Le modifiche successive
I primi, pesanti, interventi di restauro che rendono il Palazzo della Zisa quale lo vediamo oggi sono da collocare nel biennio del 1935-36, quando la residenza fu acquistata da Giovanni de Sandoval, che decise di aggiungere un ulteriore piano alla struttura, chiudendo il terrazzo e ponendo uno scalone alla base dell’ala destra distruggendo la scalinata preesistente. L’aggiunta pure di una merlatura, quando il Palazzo della Zisa fu trasformato in fortezza, recò gravi danni ad una iscrizione in caratteri cufici che recava un’importante dedica. L’attività dei Sandoval si allargò inoltre alla decorazione interna facendo realizzare degli affreschi nelle zone più significative della struttura.
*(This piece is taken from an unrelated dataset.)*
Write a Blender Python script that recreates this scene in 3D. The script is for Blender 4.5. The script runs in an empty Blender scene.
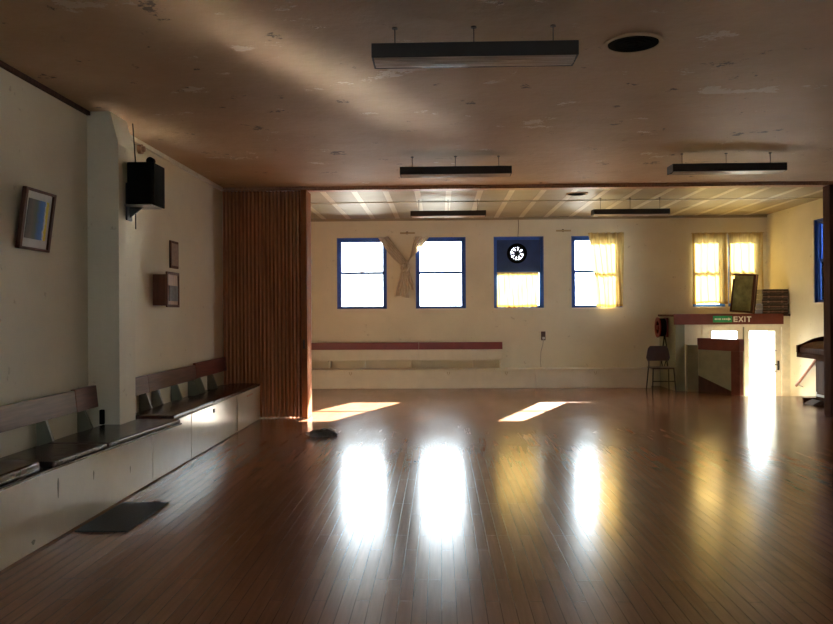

Nel 1806 il Palazzo della Zisa passò in mano alla ricca famiglia dei Notarbartolo, che mise in sicurezza l’edificio tramite opere di consolidamento, ma operò anche modifiche sostanziali nella distribuzione degli ambienti con l’aggiunta di soppalchi e tramezzi, ma tra le opere più invasive si annota la copertura della volta del secondo piano per pavimentare la soprastante terrazza.
La Sala della fontana e l’arcano dei suoi diavoli
Questa sala risuonava di uno zampillio continuo di acqua che, fuoriuscendo da un foro posto sulla parete di fondo, scivolava su una lastra di marmo e veniva raccolta in una canaletta la quale tagliando l’intera stanza si gettava nella peschiera subito a ridosso della facciata del Palazzo della Zisa. Questa corte era impreziosita da nicchioni laterali sormontati da semicupole decorate da muqarnas, da una fascia di lastre marmoree, su cui si stagliano colonne tortili di pietra nera e da pannelli di mosaico dallo sfondo dorato.Alzando lo sguardo verso l’altissima cupola si nota un curioso affresco movimentato da figure umane e mitologiche contro un cielo dorato avvolto da nubi, questo dipinto è riferibile al periodo in cui i Sandoval erano i proprietari del Palazzo della Zisa. La difficoltà di definire il numero preciso dei personaggi, i quali ad ogni nuova conta non risultava mai identico, fece nascere il sospetto che si trattasse di una diavoleria e le figure – dai tratti anomali per davvero – finirono di conseguenza con l’essere definiti diavoli. Dietro il loro reale numero, secondo leggenda, si nasconde la chiave che dà accesso al favoloso tesoro nascosto e dimenticato tra le aule del palazzo. Persino lo storico di tradizioni popolari Giuseppe Pitrè dedicò uno studio sulla leggenda dei diavoli, cercando di spiegare che il loro numero reale non torna mai, perché alcune di queste figure sono troppo piccole e seminascoste dalle nubi e si finisce spesso o per contarle due volte o non contarle affatto. L’effetto di distorsione, che li fa sembrare dei diavoli ballerini, è dovuto, oltre quanto affermato da Pitrè, in parte all’eccessiva altezza e in parte alla necessità di tenere il capo piuttosto piegato all’indietro, cosa che non facilita di certo un’operazione visivamente impegnativa come quella del contare.
Bibliografia per le notizie storiche e architettoniche:
G. Bellafiore, La Zisa di Palermo, Palermo 1978.